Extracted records
◇ ◇ ◇ ◇ ◇

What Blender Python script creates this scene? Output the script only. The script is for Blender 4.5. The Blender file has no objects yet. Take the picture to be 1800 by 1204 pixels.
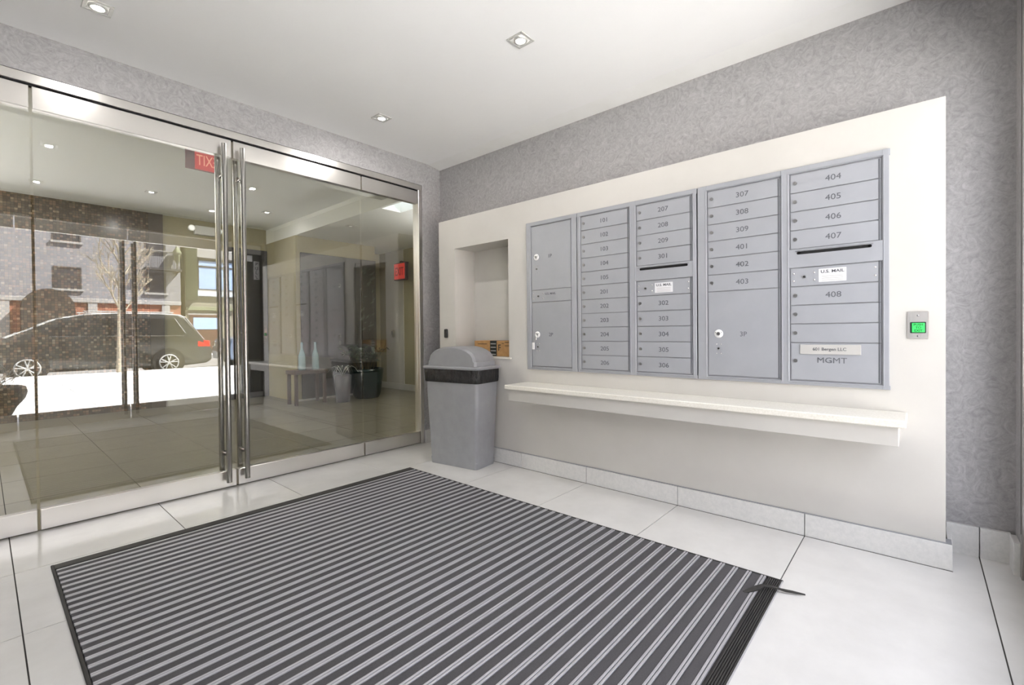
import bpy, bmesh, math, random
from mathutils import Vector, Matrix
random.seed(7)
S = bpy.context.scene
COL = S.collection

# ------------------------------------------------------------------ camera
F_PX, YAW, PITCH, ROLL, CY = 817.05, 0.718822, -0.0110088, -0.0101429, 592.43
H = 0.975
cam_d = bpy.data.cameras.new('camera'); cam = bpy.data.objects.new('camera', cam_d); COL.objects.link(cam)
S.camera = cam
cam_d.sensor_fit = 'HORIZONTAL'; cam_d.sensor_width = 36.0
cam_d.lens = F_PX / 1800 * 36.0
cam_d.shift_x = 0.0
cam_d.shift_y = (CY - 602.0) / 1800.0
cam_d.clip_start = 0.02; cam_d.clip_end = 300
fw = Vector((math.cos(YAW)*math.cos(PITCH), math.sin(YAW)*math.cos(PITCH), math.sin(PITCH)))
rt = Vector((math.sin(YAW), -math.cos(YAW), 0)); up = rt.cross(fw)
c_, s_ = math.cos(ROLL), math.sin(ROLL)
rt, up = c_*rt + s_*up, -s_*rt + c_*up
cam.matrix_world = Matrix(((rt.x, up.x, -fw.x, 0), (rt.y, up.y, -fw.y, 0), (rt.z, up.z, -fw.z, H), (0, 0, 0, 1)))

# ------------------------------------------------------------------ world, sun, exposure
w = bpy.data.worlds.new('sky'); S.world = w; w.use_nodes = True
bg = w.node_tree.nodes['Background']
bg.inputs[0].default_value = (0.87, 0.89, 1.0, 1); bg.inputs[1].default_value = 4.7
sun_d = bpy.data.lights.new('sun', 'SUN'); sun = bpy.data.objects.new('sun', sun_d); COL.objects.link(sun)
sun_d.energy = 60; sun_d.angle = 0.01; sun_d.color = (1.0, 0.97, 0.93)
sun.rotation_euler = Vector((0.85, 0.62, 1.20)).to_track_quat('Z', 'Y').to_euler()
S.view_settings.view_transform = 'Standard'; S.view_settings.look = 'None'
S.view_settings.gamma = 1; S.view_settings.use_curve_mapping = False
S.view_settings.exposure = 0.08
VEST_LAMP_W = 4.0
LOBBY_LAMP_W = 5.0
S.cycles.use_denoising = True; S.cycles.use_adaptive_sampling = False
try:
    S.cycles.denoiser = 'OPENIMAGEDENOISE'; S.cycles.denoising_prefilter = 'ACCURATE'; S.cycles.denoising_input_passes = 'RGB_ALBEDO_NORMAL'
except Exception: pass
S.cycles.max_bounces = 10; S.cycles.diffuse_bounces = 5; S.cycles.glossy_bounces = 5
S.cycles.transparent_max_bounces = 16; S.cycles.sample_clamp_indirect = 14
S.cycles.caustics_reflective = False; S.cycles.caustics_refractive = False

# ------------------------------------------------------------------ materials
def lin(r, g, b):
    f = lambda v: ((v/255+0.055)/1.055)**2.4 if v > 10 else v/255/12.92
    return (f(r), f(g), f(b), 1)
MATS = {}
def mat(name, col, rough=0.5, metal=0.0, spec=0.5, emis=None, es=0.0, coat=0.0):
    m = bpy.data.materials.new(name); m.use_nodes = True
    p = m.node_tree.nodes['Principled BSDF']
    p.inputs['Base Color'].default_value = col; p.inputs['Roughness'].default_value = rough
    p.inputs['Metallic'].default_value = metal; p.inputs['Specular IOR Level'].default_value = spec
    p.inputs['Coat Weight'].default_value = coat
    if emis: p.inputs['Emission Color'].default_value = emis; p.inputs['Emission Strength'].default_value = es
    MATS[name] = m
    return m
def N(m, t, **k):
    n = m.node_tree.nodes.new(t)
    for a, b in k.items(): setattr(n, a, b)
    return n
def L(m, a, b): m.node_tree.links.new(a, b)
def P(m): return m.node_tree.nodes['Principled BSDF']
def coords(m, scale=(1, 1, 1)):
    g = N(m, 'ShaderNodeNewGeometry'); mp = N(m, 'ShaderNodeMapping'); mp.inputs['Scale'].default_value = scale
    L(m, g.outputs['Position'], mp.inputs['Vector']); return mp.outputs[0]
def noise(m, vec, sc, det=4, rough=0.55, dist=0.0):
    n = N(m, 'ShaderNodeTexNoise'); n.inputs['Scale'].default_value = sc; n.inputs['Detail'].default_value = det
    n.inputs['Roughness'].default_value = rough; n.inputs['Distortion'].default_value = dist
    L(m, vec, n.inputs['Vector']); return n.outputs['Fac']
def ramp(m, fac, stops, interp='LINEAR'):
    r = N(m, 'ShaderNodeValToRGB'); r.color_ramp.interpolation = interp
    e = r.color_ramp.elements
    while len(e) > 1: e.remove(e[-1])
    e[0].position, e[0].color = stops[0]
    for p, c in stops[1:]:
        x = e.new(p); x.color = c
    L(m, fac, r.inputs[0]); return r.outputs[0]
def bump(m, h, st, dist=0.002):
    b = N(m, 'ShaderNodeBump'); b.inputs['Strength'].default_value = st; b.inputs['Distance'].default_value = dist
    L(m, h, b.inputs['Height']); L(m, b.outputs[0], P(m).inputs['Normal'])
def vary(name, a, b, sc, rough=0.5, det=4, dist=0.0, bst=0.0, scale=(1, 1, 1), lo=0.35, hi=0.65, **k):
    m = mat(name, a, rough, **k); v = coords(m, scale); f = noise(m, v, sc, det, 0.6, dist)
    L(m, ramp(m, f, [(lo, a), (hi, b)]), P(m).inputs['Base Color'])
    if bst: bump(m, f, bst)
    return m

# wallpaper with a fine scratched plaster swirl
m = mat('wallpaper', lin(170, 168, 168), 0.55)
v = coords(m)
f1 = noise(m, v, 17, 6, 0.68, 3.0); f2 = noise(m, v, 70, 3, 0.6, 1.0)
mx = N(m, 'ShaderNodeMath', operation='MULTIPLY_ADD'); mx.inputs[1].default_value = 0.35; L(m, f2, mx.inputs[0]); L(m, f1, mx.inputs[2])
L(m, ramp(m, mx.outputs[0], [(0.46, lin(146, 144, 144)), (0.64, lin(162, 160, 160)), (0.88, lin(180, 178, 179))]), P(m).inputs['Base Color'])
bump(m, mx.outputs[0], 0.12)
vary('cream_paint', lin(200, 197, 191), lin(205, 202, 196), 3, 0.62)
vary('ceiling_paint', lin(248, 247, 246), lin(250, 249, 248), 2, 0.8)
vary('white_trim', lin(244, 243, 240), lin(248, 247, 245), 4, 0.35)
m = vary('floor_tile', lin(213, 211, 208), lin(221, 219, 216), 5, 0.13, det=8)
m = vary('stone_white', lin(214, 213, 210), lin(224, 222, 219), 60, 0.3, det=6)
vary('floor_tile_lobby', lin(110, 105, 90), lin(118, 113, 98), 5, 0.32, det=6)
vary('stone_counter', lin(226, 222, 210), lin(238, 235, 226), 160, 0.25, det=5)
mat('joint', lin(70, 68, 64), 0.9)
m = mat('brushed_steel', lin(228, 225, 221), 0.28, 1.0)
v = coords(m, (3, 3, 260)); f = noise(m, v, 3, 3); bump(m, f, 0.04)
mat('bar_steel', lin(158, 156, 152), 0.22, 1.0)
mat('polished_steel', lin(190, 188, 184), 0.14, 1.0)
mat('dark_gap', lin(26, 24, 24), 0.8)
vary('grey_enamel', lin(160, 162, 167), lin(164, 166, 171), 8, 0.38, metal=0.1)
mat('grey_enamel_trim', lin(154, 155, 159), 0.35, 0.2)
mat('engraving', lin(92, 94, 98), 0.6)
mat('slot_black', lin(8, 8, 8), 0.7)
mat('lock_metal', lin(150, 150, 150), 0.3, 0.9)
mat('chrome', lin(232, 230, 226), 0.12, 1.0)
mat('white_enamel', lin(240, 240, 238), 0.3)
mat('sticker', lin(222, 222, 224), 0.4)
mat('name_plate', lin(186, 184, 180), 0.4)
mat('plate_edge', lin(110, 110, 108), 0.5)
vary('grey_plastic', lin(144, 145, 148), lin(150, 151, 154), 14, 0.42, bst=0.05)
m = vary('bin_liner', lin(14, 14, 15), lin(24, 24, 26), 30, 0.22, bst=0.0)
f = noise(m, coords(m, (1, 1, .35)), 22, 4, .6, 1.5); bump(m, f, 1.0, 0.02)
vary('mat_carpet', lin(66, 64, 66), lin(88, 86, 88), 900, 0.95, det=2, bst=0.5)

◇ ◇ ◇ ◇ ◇

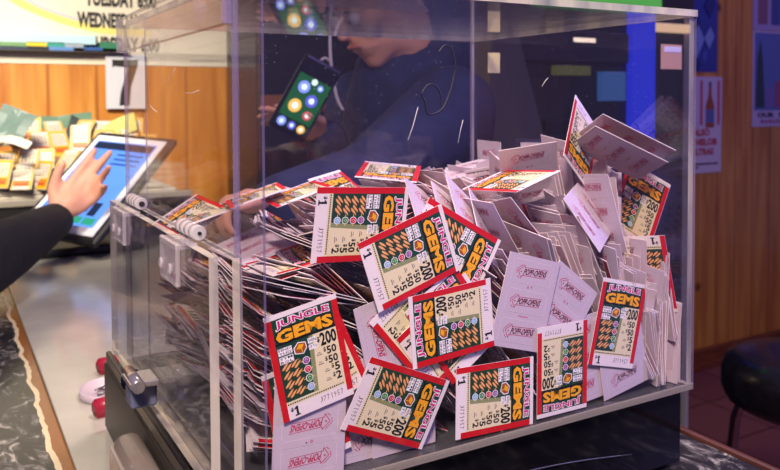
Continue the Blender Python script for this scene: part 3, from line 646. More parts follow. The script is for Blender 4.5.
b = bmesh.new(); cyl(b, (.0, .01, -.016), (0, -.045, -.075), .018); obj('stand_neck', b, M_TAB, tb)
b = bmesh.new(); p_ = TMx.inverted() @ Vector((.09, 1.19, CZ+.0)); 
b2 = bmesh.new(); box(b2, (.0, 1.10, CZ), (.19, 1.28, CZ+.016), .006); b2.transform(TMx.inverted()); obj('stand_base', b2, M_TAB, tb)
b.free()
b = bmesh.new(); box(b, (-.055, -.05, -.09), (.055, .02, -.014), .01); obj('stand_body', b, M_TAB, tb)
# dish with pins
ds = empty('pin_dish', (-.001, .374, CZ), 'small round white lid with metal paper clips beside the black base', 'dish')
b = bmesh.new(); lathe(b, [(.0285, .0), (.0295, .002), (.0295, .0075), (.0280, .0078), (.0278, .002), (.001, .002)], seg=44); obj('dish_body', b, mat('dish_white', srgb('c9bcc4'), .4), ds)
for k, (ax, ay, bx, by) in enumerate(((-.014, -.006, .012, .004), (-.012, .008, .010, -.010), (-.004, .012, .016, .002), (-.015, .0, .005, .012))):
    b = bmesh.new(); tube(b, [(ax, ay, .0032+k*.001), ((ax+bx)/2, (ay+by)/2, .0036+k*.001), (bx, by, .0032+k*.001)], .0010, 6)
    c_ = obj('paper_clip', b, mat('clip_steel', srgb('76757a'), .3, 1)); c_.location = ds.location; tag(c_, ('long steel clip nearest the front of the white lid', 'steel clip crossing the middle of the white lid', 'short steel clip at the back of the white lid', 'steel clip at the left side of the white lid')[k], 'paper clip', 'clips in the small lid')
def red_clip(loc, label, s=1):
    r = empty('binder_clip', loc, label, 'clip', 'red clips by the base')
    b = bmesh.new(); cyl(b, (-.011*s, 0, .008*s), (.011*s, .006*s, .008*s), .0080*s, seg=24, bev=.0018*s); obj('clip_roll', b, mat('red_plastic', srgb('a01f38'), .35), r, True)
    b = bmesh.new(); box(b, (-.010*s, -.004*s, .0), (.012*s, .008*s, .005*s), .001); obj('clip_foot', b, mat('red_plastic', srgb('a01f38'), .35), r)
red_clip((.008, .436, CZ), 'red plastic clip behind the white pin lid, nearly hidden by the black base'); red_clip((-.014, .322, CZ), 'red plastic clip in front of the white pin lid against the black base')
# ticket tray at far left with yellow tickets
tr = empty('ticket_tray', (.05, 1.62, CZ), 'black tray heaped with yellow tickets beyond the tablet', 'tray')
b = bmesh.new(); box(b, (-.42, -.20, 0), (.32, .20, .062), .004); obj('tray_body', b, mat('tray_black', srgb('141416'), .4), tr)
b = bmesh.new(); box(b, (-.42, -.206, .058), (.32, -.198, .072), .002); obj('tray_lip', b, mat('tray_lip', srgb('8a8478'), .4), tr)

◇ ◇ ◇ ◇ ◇

GIVEN REQUEST: From the records above, copy exactly the stretch from the line holding "What Blender Python" through the line holding "COL = S.collection", both ends included, without the pictures.

TASK OUTPUT:
What Blender Python script creates this scene? Output the script only. The script is for Blender 4.5. The Blender file has no objects yet. Take the picture to be 1800 by 1204 pixels.
import bpy, bmesh, math, random
from mathutils import Vector, Matrix
random.seed(7)
S = bpy.context.scene
COL = S.collection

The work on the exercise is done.